The scholar Hamid Dabashi wrote in The Guardian, “A spectre is haunting the Islamic Republic of Iran – the spectre of freedom... The sentence against Panahi is a national catastrophe for Iran, a global cause for denunciation, a disgrace to an already disgraceful regime, which knows no boundary.” Maziar Bahari, a journalist and filmmaker who was himself imprisoned by the Islamic Republic following the 2009 elections, spoke to NPR about Panahi’s sentence, “What the Iranian government likes artists do in Iran is to either listen to the directives and make propaganda films for them or just remain silent and do films that are irrelevant and don't have to do anything with the social political situation in Iran.”

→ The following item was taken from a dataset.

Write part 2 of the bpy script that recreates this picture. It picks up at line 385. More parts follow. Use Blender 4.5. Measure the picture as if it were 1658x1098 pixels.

In February, Berlinale 2011 highlighted Panahi’s imprisonment on its opening night. Dedicating an empty seat at the film festival in his honor, Isabel Rosselini read from an eloquent open letter Panahi had written:
The world of the filmmaker is marked by the interplay between reality and imagination and creates a film that is a projection of his hopes and dreams. The reality is that I have been kept from making films for the past five years and am now officially sentenced to be deprived of this right for another twenty years, but I know I will keep turning dreams into films in my imagination. I admit as a socially conscious filmmaker I won’t be able to portray the daily problems and concerns of my people, but I won’t deny myself dreaming that after twenty years all these problems will be gone and I’ll be making films about peace and prosperity in my country when I get a chance to do so again. The reality is that they have deprived me from thinking and writing for twenty years, but they cannot keep me from dreaming that in twenty years inquisition and intimidation will be replaced by freedom and free thinking...They have condemned me to twenty years of silence, yet in my dreams I scream for a time when we can tolerate each other, respect each other’s opinions and live for each other.
The director of the Sydney Film Festival, Clare Stewart visited Panahi in Tehran in March. He has been released from prison, pending his appeal. She reported that a tired Panahi retained a fighting spirit. In his hand, he twirled prayer beads he had fashioned from orange pits while in prison. A gesture perhaps that even in prison, Panahi creates, and even as he is released, he remains imprisoned.